Актёр Вениамин Смехов: «Он был сразу хороший артист. Сразу, с 1958года, когда поступал к нам, в Щукинское училище. Авторитет его родителей был столь высок, что трудно понять, где кончалось удовольствие видеть их сына, а где начиналось лицезрение его собственного обаяния».
Актёр Зиновий Гердт: «Он знал, чего нельзя делать на эстраде. И ещё — он был начисто лишён чувства упоения собой. Этот человек относился к себе как „один относится к еще одному". И потому, скажем, вот это многообразие — умение петь, танцевать, свойства „человека — оркестра " — это всё-таки было приложением к основному его занятию: он был сильный драматический актёр».
Актриса Наталья Защипина: «Мы с Андреем учились в одной школе, но тогда я была уже очень известной девочкой, поскольку снималась в кино, и Андрей не решался ко мне подойти. Только в театре мы познакомились ближе. Он был трудоголик и никому не позволял ни лениться, ни отвлекаться. Брал шефство над своим партнёром, обсуждал роль, делал замечания, учил. И очень раздражался, если за сценой во время спектакля шумят — он требовал идеальной дисциплины от всех работников театра. В общем, он был настоящий артист, и работалось с ним замечательно».

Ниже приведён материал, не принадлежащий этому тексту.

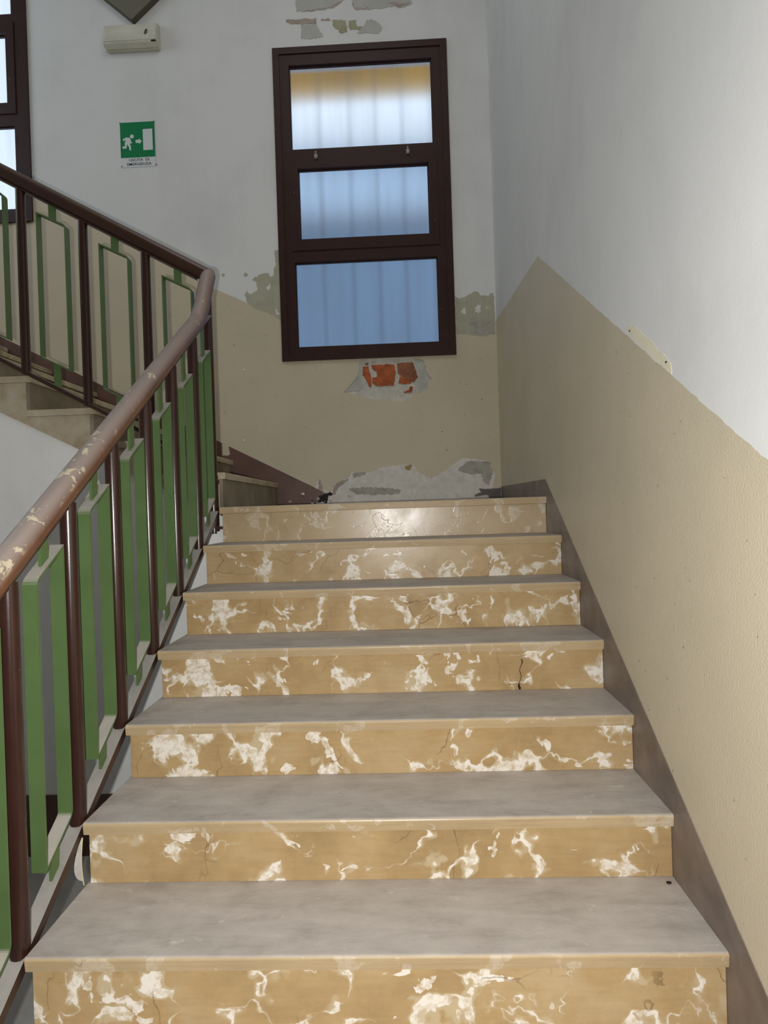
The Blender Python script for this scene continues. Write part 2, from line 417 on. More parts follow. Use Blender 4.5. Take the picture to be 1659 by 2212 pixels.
# the damaged spots of the back wall
def patch(name, pts, mat, w, parent=wall_back, ax='y', base=YE, seed=1, amp=.005, step=.014):
    bm = MB(); plate(bm, ax, rough_outline(pts, step, amp, seed), [], base-w, base+.002)
    return mesh(name, bm, mat, parent)
PATCH_L = [(0.038, 2.9), (0.072, 2.898), (0.072, 2.576), (0.072, 2.394), (-0.003, 2.442), (-0.126, 2.492), (-0.17, 2.536), (-0.185, 2.587), (-0.167, 2.618), (-0.145, 2.588), (-0.122, 2.601), (-0.09, 2.62), (-0.097, 2.668), (-0.111, 2.685), (-0.133, 2.692), (-0.11, 2.716), (-0.09, 2.709), (-0.078, 2.731), (-0.005, 2.734), (0.003, 2.708), (0.026, 2.715), (0.033, 2.765), (0.049, 2.801)]
PATCH_R = [(1.32, 2.509), (1.355, 2.491), (1.383, 2.501), (1.417, 2.521), (1.467, 2.539), (1.489, 2.532), (1.494, 2.513), (1.522, 2.509), (1.554, 2.496), (1.572, 2.52), (1.594, 2.522), (1.596, 2.231), (1.54, 2.222), (1.485, 2.219), (1.392, 2.237), (1.323, 2.243)]
PATCH_B = [(0.102, 1.087), (0.168, 1.13), (0.259, 1.14), (0.301, 1.247), (0.32, 1.24), (0.331, 1.176), (0.388, 1.148), (0.415, 1.198), (0.52, 1.246), (0.546, 1.283), (0.611, 1.288), (0.662, 1.28), (0.778, 1.314), (0.906, 1.328), (0.982, 1.326), (1.031, 1.26), (1.106, 1.226), (1.171, 1.249), (1.236, 1.298), (1.339, 1.358), (1.415, 1.355), (1.528, 1.326), (1.563, 1.236), (1.547, 1.135), (1.545, 1.06), (0.128, 1.06)]
patch('plaster_patch', PATCH_L, M_PLAS_G, .001, seed=2)
patch('plaster_patch', PATCH_R, M_PLAS_G, .001, seed=3)
patch('plaster_patch', PATCH_B, M_PLAS_W, .0015, seed=4)
patch('plaster_patch', [(1.40, 2.31), (1.46, 2.33), (1.55, 2.32), (1.593, 2.34), (1.594, 2.235), (1.54, 2.228), (1.43, 2.24)], M_PLAS_D, .0016, seed=33)
for i, (pts, mt) in enumerate([
    ([(-0.028, 2.628), (-0.007, 2.65), (0.001, 2.677), (0.004, 2.655), (-0.008, 2.619), (-0.02, 2.617)], M_PLAS_W),
    ([(0.035, 2.474), (0.046, 2.476), (0.048, 2.451), (0.067, 2.439), (0.047, 2.431), (0.034, 2.452)], M_PLAS_W),
    ([(1.456, 2.423), (1.481, 2.444), (1.503, 2.44), (1.502, 2.399), (1.482, 2.38), (1.457, 2.398)], M_PLAS_W),
    ([(1.361, 2.402), (1.384, 2.429), (1.392, 2.417), (1.391, 2.381), (1.377, 2.382)], M_PLAS_W),
    ([(1.533, 2.428), (1.571, 2.418), (1.568, 2.41), (1.546, 2.413)], M_PLAS_W),
    ([(1.312, 1.295), (1.389, 1.337), (1.528, 1.326), (1.551, 1.261), (1.522, 1.161), (1.485, 1.175), (1.462, 1.245), (1.386, 1.242), (1.298, 1.27)], M_PLAS_D),
    ([(0.517, 1.169), (0.646, 1.178), (0.824, 1.165), (0.9, 1.15), (0.874, 1.119), (0.695, 1.119), (0.567, 1.129)], M_PLAS_D),
    ([(0.546, 1.277), (0.598, 1.288), (0.649, 1.277), (0.61, 1.256), (0.558, 1.245)], M_PLAS_D),
    ([(0.925, 1.315), (0.957, 1.33), (0.979, 1.313), (0.962, 1.288), (0.93, 1.296)], M_RUST),
    ([(0.169, 1.143), (0.247, 1.153), (0.298, 1.138), (0.388, 1.148), (0.413, 1.134), (0.368, 1.117), (0.36, 1.072), (0.296, 1.077), (0.258, 1.114), (0.181, 1.117)], M_MOLD),
    ([(0.4, 1.135), (0.409, 1.192), (0.455, 1.22), (0.519, 1.24), (0.48, 1.203), (0.44, 1.172), (0.419, 1.128)], M_PLAS_P),
    ([(0.295, 1.15), (0.301, 1.247), (0.32, 1.24), (0.331, 1.176), (0.34, 1.15)], M_PLAS_P),
    ([(0.177, 4.541), (0.267, 4.538), (0.398, 4.533), (0.396, 4.498), (0.286, 4.495), (0.186, 4.516)], M_PLAS_P),
    ([(0.512, 4.516), (0.607, 4.51), (0.614, 4.426), (0.574, 4.413), (0.545, 4.449), (0.516, 4.471)], M_PLAS_O),
    ([(0.627, 4.504), (0.677, 4.506), (0.685, 4.461), (0.725, 4.454), (0.714, 4.439), (0.635, 4.439)], M_PLAS_O),
    ([(0.286, 4.492), (0.396, 4.492), (0.443, 4.401), (0.363, 4.391), (0.283, 4.4)], M_PLAS_T),
    ([(0.259, 4.591), (0.39, 4.591), (0.51, 4.601), (0.592, 4.655), (0.60, 4.74), (0.243, 4.76)], M_PLAS_T),
    ([(0.652, 4.652), (0.652, 4.74), (1.03, 4.72), (1.087, 4.6), (1.007, 4.571), (0.948, 4.589), (0.789, 4.574), (0.679, 4.585)], M_PLAS_T),
    ([(0.427, 4.526), (0.488, 4.527), (0.497, 4.514), (0.437, 4.516)], M_PLAS_P),
    ([(0.756, 4.501), (0.786, 4.51), (0.826, 4.487), (0.864, 4.441), (0.843, 4.402), (0.684, 4.412), (0.725, 4.449)], M_PLAS_T),
    ([(.90, 4.612), (.96, 4.618), (1.01, 4.60), (1.08, 4.612), (1.06, 4.596), (1.0, 4.578), (.95, 4.595)], M_PLAS_P),
    ([(.663, 4.64), (.672, 4.60), (.70, 4.592), (.78, 4.585), (.70, 4.578), (.676, 4.583), (.655, 4.62)], M_PLAS_P),
    ([(.30, 4.592), (.40, 4.602), (.50, 4.612), (.57, 4.645), (.585, 4.645), (.51, 4.600), (.39, 4.590)], M_PLAS_P)]):
    patch('paint_scar', pts, mt, .0022+.00003*i, seed=40+i, amp=.006, step=.011)
for (cx, cz, r_) in ((-.173, 2.731, .0155), (-.336, 2.737, .012)):
    patch('paint_scar', [(cx+r_*math.cos(a), cz+r_*math.sin(a)) for a in (k*math.pi/5 for k in range(10))], M_PLAS_G, .001, seed=9, amp=.002)
rs = random.Random(11)
for i in range(16):
    cx = rs.gauss(.31, .09); cz = rs.uniform(1.07, 1.15); r_ = rs.uniform(.006, .016)
    patch('mould_spot', [(cx+r_*rs.uniform(.5, 1.3)*math.cos(a), cz+r_*rs.uniform(.4, 1.0)*math.sin(a)) for a in (k*math.pi/4 for k in range(8))], (M_MOLD, M_PLAS_D, M_PLAS_W)[i % 3], .0098+.00002*i, seed=90+i, amp=.002, step=.008)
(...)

Дирижёр Юрий Темирканов: «Андрей обладал талантом дружбы, во многом утерянным сегодня, дружбы без выгоды. Просто хотелось видеться, общаться, быть вместе.Дружил он необыкновенно. У него был свой круг, который составляли разные люди, порой неожиданные. Каждый из друзей постоянно чувствовал его любовь, заботу, внимание. Он был счастлив, когда мы собирались вместе, но не любил, чтобы в дом приходили люди, чуждые ему по духу. Мне очень повезло, что жизнь свела меня с этим прекрасным человеком. Я горжусь дружбой с ним. В ней было что-то пушкинское, светлое. Вообще Андрей был в чём-то человеком прошлого века, я могу назвать его человеком декабристского склада, другом верным, надёжным, преданным. Он был самым весёлым, самым остроумным среди нас. Но в разгар смеха и шуток я вдруг замечал взгляд Андрея, далёкий от шумного веселья. Он словно парил над нами, сохраняя тайну своего бытия, недоступную никому, даже близким друзьям. Наверное, такое одиночество присуще всем поистине талантливым людям».